The beach is iconic and with good reason. It wraps a good two miles around the northern tip of the island. It backs onto pine trees.  The ocean is gradually eroding away the land. As the undergrowth and then the soil is washed away, the roots of the trees are gradually emerging from what's left.  Eventually each tree is felled.  They litter the beach, blacked twisted shadows of themselves. Stumps stick out of the white sand like rotten teeth. Huge trunks are shriveled into contorted shapes by the salt water.

The combination of endless white sand and endless calm water, interspersed with these tree sculptures was visually very haunting. Like wandering through a dystopic installation in some great outdoor galleria.

Further down the road, Sunny Optimism in the Face of Climate Change was busy at work as men and machines carved a new resort out of the sea level woodlands.

After it got dark, we went to eat at the Bistro, a short stroll from the campsite. Apparently, all the Golden Girls of this Golden Isle were having their pre-Christmas meet up there. We were surrounded by a dizzying array of elaborately styled white hair. Quite a few of the ladies had that strange featureless forehead that comes with having the Botox guy on speed dial.  The few men in attendance just looked like normal old men. It's ghastly what us women do to ourselves.

As we ate our blackened crab and fried green tomatoes, I eavesdropped like crazy on everyone's Christmas plans. The wine-fueled chatter was deafening in any case. It seemed like everyone was either STAYING or VISITING for Christmas. It was difficult to figure out which had more social clout. VISITING, by a nose I think. VISITING A SON IN ATLANTA definitely so.

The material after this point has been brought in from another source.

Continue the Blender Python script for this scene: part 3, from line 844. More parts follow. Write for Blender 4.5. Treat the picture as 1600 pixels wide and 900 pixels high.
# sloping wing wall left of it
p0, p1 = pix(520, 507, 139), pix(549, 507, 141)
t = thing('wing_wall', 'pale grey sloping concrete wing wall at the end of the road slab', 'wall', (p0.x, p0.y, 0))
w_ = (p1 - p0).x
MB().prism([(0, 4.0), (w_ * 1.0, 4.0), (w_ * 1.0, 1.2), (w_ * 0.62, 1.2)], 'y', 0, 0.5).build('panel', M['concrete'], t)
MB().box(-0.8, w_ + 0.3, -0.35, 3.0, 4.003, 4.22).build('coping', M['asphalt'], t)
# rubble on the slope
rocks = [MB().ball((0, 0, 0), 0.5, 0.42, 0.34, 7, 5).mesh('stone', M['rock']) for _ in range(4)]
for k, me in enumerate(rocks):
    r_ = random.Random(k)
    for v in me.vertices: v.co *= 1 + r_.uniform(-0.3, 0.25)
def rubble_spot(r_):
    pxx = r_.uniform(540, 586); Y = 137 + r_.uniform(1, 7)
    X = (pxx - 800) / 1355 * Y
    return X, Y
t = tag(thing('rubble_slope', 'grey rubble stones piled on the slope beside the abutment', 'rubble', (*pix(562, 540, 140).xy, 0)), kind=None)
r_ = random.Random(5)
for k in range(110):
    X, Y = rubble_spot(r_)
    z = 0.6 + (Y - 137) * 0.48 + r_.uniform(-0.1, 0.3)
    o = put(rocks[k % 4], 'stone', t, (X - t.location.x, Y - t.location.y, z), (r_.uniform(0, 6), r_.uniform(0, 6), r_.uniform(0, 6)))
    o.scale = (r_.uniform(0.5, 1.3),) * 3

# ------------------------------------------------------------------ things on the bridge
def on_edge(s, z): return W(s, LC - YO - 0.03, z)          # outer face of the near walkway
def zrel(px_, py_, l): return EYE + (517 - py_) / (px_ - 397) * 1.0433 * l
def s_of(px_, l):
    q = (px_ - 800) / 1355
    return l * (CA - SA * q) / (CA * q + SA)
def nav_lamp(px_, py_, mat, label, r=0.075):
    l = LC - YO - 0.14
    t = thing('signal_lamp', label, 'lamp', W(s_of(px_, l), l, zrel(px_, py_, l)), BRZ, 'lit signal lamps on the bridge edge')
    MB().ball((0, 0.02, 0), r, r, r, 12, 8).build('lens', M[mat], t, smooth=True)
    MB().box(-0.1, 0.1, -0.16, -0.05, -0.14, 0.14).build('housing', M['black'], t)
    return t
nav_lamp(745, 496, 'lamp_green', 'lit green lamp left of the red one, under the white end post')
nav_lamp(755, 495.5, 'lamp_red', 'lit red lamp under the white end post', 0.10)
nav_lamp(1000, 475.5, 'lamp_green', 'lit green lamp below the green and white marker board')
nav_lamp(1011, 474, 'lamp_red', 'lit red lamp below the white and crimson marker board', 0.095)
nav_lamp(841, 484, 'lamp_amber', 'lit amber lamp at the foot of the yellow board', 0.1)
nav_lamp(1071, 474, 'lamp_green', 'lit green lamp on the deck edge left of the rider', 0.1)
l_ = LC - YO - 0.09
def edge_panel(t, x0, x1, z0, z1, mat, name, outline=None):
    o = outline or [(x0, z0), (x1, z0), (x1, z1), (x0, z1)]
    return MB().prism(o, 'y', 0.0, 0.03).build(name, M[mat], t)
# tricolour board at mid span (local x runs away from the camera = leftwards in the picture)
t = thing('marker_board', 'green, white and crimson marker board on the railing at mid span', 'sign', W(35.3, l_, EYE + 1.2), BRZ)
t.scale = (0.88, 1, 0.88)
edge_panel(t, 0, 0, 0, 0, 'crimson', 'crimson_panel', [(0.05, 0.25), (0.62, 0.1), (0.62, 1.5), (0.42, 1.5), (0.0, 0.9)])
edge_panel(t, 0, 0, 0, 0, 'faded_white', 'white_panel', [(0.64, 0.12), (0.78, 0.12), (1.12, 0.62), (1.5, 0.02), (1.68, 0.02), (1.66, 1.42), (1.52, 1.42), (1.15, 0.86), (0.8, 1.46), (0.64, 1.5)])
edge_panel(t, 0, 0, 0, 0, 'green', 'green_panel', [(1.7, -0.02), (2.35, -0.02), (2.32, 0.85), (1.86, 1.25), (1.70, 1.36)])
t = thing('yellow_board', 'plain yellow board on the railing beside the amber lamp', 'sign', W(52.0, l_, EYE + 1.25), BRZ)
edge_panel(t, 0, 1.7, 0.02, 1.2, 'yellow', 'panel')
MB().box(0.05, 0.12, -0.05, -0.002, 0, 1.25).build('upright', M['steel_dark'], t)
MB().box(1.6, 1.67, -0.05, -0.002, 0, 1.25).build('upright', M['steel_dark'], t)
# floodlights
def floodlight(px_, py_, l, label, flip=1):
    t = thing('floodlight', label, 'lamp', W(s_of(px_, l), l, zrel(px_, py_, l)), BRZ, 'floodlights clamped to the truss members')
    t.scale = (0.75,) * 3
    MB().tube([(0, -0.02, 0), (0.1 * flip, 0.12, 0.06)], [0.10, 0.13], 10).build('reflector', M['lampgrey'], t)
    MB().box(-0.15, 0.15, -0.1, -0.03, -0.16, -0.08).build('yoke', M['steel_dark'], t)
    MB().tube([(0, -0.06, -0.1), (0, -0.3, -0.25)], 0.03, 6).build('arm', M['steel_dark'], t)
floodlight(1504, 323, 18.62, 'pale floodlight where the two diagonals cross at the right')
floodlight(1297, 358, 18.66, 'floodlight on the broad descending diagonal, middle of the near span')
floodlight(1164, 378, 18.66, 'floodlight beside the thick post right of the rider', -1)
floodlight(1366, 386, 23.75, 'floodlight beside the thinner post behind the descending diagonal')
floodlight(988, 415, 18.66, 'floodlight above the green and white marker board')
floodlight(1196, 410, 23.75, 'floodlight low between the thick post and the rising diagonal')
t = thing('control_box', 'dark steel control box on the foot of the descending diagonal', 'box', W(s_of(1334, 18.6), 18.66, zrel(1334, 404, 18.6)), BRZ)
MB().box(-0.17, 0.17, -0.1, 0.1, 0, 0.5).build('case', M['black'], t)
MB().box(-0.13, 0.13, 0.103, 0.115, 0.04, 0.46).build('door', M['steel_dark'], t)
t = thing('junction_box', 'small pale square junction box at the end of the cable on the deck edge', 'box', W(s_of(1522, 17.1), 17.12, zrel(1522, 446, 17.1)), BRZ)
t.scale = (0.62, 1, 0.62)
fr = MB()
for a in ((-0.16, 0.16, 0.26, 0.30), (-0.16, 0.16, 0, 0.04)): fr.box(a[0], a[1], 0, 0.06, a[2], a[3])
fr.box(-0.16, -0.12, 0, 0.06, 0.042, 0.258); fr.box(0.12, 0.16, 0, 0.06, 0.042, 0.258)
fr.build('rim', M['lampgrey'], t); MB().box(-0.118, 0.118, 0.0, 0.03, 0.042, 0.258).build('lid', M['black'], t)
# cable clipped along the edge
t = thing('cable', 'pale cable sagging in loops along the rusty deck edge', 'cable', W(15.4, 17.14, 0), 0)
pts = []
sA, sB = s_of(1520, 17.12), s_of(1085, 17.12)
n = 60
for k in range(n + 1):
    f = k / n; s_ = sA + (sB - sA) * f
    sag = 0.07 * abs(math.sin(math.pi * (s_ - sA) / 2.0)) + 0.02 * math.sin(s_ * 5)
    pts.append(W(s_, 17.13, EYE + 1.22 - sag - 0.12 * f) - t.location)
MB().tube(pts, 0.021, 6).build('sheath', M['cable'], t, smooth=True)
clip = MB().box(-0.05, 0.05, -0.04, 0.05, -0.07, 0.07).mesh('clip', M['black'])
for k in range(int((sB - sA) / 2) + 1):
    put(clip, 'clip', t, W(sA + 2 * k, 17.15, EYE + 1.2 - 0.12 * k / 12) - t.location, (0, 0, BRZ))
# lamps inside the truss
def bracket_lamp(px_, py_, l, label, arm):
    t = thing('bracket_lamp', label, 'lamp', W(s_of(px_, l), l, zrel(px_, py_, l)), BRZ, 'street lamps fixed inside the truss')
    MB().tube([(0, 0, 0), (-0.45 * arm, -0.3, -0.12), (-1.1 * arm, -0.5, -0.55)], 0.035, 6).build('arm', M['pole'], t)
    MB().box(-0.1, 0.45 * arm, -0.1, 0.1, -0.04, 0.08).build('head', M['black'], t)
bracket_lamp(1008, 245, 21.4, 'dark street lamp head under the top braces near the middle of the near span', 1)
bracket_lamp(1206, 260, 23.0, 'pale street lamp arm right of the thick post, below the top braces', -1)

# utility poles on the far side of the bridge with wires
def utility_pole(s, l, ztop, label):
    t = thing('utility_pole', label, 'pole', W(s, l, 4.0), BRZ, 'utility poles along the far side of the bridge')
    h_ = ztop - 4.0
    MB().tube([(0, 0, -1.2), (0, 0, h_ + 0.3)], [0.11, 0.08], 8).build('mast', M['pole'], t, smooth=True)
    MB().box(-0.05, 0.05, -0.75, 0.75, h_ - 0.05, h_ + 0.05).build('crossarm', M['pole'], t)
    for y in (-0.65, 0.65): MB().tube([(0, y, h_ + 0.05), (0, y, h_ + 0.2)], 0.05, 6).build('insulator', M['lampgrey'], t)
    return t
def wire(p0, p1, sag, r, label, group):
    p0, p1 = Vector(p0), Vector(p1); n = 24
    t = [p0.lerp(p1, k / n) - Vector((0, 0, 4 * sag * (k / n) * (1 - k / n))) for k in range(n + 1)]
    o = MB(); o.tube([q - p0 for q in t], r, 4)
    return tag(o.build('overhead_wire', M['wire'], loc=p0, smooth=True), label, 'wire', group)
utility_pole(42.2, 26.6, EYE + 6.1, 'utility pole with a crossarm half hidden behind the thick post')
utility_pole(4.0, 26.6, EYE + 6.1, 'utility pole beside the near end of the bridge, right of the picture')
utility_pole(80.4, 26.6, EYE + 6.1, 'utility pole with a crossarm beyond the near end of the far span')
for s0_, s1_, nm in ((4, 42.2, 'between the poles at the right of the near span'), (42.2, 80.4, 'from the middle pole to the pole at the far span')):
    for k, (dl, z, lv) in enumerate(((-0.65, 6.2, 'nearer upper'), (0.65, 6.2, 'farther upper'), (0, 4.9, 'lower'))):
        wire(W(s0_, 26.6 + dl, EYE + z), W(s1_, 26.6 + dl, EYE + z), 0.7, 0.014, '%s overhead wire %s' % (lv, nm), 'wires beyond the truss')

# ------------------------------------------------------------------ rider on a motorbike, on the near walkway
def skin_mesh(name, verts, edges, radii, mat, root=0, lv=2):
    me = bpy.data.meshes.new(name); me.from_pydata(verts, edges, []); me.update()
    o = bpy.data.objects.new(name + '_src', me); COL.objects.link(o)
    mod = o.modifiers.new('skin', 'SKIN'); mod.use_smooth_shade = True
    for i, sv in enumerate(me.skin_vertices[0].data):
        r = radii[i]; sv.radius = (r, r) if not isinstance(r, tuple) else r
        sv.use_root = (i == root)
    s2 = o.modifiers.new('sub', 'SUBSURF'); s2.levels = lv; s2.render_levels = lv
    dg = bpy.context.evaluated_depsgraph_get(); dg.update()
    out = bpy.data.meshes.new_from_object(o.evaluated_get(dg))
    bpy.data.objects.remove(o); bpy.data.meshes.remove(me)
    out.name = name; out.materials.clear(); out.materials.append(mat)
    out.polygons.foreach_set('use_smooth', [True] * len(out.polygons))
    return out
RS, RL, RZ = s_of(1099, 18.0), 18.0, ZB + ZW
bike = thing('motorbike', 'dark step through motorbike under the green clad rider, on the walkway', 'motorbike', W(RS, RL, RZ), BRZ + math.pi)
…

The Bistro sold wine for $12 a bottle so things got very shrill after about 40 minutes and everyone's plans got repeated quite a few times for the benefit of those who were hard of hearing or out of touch with their short term memory.

At 8pm some inaudible to me seniors' klaxon must have sounded, because they rose as one to pay their bills, fight over the wine bill, and clamour to wish Richard the waiter the happiest of Christmases. There was a flurry of air-kissing and back-slapping and the restaurant suddenly emptied.

We all took a breath. Richard found a bottle of rum.

'Are you STAYING or VISITING, Richard', I asked.

'I'm from Michigan. I go home in August.'

Later on we wandered back to our campsite through the pine trees. Everyone was tucked up inside on a beautiful night. Someone had forgotten to turn off their Christmas inflatibles and they waved sadly at us as we finished the $12 wine Richard had bagged for us to take home. Then we went to bed too.